» The input
+---+
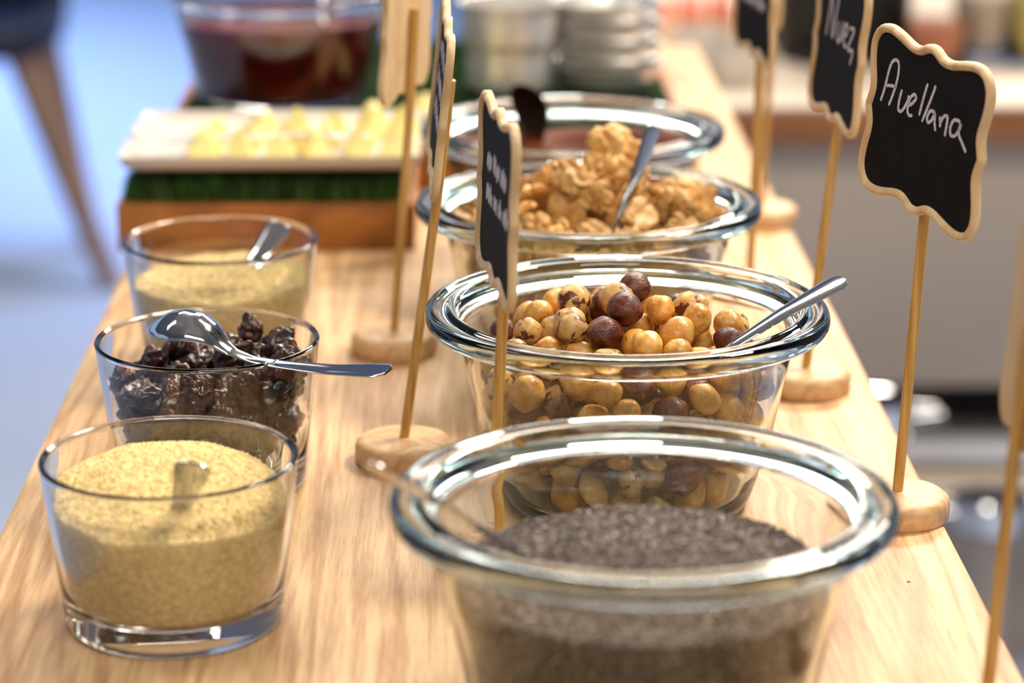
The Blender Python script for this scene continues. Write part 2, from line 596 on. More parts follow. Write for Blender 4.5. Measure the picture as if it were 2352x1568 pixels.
+---+
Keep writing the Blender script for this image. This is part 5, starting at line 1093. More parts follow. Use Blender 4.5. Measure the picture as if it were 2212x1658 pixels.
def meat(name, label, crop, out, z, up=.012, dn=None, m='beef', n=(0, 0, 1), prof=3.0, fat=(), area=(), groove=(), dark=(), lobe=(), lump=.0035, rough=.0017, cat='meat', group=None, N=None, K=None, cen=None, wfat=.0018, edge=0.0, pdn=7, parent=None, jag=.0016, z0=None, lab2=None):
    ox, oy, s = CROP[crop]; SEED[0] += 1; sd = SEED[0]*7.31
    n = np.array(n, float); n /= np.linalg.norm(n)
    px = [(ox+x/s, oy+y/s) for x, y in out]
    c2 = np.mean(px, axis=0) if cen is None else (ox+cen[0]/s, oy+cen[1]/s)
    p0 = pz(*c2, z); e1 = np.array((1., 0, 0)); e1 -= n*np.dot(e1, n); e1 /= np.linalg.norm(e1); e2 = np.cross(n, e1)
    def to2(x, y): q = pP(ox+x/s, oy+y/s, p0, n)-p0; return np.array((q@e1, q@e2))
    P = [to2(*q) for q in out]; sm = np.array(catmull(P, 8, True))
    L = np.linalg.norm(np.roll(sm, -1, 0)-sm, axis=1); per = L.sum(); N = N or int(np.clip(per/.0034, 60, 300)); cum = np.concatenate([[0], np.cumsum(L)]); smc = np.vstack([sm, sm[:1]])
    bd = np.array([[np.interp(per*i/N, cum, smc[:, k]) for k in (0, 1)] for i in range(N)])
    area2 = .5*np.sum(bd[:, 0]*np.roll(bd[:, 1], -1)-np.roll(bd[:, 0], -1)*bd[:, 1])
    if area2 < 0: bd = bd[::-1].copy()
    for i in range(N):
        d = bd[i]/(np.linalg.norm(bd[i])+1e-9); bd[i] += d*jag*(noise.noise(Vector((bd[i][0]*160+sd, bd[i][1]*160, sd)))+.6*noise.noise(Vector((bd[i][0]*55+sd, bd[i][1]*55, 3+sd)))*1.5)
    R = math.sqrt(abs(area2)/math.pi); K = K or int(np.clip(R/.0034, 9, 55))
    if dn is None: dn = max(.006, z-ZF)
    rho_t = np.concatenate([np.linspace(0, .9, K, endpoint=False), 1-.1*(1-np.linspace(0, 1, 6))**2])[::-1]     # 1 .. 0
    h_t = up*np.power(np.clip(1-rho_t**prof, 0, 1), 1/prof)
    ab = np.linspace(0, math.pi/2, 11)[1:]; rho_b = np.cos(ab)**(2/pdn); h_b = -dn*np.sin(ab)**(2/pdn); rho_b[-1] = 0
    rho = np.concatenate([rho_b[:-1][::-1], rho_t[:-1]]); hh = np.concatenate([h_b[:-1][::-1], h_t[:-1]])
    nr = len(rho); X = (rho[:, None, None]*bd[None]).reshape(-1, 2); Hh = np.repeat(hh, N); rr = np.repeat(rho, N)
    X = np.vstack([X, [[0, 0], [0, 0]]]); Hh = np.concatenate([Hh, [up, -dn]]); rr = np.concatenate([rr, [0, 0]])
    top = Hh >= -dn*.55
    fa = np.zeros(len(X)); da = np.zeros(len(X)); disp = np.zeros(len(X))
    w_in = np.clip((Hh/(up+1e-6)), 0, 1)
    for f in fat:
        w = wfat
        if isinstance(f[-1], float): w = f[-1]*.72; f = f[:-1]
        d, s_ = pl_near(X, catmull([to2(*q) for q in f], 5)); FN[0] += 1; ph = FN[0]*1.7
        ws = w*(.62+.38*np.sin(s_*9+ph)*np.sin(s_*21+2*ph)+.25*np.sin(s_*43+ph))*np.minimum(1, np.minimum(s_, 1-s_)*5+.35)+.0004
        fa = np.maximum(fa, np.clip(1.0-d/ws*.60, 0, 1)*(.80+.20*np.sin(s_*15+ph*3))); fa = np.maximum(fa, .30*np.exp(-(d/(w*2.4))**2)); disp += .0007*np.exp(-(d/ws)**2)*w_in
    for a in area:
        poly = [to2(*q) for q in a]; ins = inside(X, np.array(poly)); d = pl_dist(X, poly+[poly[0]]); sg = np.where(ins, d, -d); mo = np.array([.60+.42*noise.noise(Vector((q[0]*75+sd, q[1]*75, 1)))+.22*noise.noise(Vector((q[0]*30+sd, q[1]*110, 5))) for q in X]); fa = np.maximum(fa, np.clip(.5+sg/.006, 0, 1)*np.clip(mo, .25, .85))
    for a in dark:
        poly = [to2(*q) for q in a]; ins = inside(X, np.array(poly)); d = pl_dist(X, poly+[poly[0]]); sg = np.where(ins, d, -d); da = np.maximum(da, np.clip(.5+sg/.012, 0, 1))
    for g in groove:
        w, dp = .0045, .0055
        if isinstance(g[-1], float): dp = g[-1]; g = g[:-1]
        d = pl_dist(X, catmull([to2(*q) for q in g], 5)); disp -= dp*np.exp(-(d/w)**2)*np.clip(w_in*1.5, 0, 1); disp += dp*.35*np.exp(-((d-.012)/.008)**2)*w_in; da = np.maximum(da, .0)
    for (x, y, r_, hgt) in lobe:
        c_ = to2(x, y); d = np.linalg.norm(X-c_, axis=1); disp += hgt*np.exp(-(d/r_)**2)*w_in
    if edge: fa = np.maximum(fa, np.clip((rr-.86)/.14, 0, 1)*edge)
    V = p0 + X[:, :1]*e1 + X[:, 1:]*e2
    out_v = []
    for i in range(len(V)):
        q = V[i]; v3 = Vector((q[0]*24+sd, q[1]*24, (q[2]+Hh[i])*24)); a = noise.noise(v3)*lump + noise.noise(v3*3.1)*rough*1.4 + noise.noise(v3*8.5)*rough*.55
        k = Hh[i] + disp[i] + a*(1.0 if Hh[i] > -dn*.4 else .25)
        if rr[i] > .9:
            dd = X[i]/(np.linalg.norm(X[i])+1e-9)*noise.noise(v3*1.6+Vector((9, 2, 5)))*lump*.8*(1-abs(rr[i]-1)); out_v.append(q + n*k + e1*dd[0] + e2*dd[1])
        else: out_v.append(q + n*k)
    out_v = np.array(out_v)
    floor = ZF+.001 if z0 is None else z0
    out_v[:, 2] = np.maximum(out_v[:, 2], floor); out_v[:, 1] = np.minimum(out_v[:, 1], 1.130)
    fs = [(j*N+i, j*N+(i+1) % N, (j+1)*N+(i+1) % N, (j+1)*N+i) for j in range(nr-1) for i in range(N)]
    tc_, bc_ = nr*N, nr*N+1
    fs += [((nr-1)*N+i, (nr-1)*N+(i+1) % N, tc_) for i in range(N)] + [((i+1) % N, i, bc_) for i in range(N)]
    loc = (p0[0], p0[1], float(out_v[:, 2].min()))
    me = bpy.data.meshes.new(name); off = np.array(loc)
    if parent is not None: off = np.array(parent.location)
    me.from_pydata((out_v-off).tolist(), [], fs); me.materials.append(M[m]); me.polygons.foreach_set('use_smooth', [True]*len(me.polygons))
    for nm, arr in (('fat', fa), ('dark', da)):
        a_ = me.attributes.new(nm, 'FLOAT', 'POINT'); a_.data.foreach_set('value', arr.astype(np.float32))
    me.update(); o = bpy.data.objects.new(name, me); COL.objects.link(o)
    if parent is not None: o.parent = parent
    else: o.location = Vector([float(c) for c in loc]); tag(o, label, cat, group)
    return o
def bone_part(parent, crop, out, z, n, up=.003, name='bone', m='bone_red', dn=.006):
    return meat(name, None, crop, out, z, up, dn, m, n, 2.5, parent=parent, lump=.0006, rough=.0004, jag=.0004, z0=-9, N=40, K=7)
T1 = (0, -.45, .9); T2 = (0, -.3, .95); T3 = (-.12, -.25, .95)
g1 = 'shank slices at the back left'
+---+
» Your goal
Go through the records and pull out each line that includes the word "this".

» Reply to the exercise
The Blender Python script for this scene continues. Write part 2, from line 596 on. More parts follow. Write for Blender 4.5. Measure the picture as if it were 2352x1568 pixels.
Keep writing the Blender script for this image. This is part 5, starting at line 1093. More parts follow. Use Blender 4.5. Measure the picture as if it were 2212x1658 pixels.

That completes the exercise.